The 2008 Summer Olympics in Beijing had a green theme and the "Bird's Nest" was designed to meet LEED Gold standards. Architects designed the stadium's retractable roof to be translucent, allowing natural light to pass through. The stadium's temperature is controlled via advanced geothermal technology, by gathering hot and cold air from beneath the stadium's soil.

Space Needle, Seattle


Ownership announced a $100M renovation plan last year with a goal toward achieving LEED Silver certification. The renovations will be completed in September.

The Shard, London

The Shard (left) on London's South Bank, viewed from east of Tower Bridge

The 95-story London skyscraper's commitment to sustainability starts with power generation. The building is equipped with a natural gas-fueled heat and power plant that produces 1.131 megawatts of electricity and 1.199 MW of hot water.
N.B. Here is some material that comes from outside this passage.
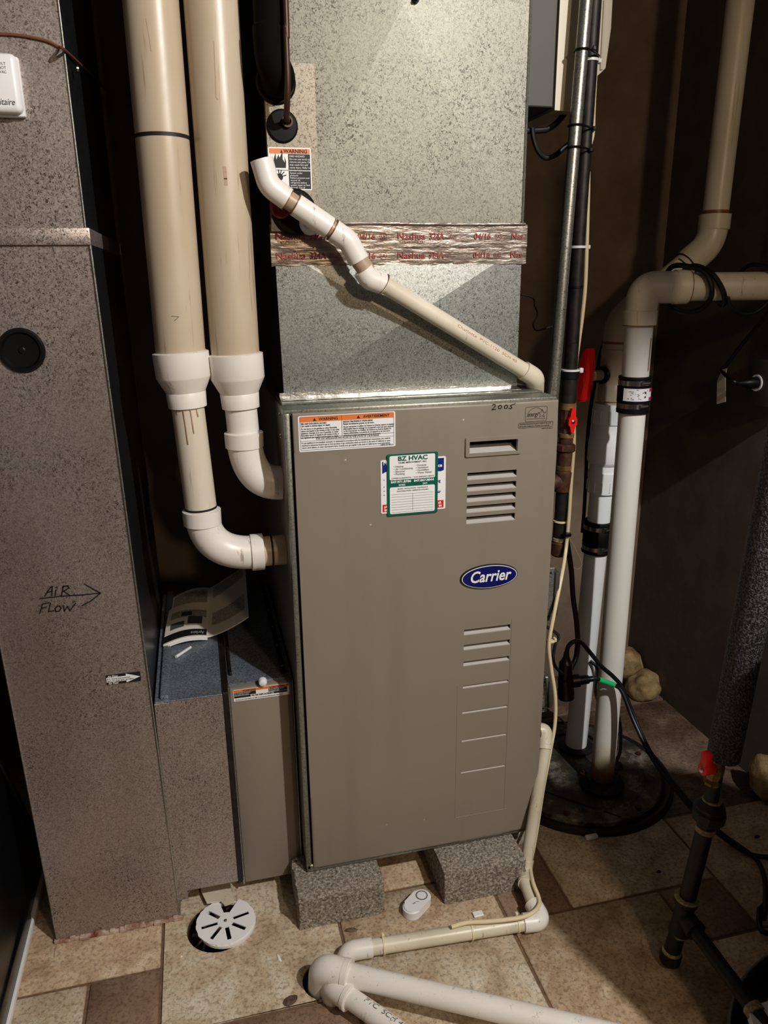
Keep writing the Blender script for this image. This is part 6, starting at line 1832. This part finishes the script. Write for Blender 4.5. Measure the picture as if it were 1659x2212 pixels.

This also lowers the Shard's overall carbon emissions footprint. 

Willis Tower, Chicago

Willis Tower

Chicago's tallest building recently attained the Environmental Protection Agency's Energy Star certification as part of its $500M renovation plan, making it the largest office building ever to receive the designation.

Taipei 101, Taiwan

Taipei 101

Taipei 101 achieved LEED Platinum certification in 2011. Building automation and energy efficiency were optimized to reduce electricity usage at the 1,441-foot-tall building by 10% and a 30% reduction in energy usage.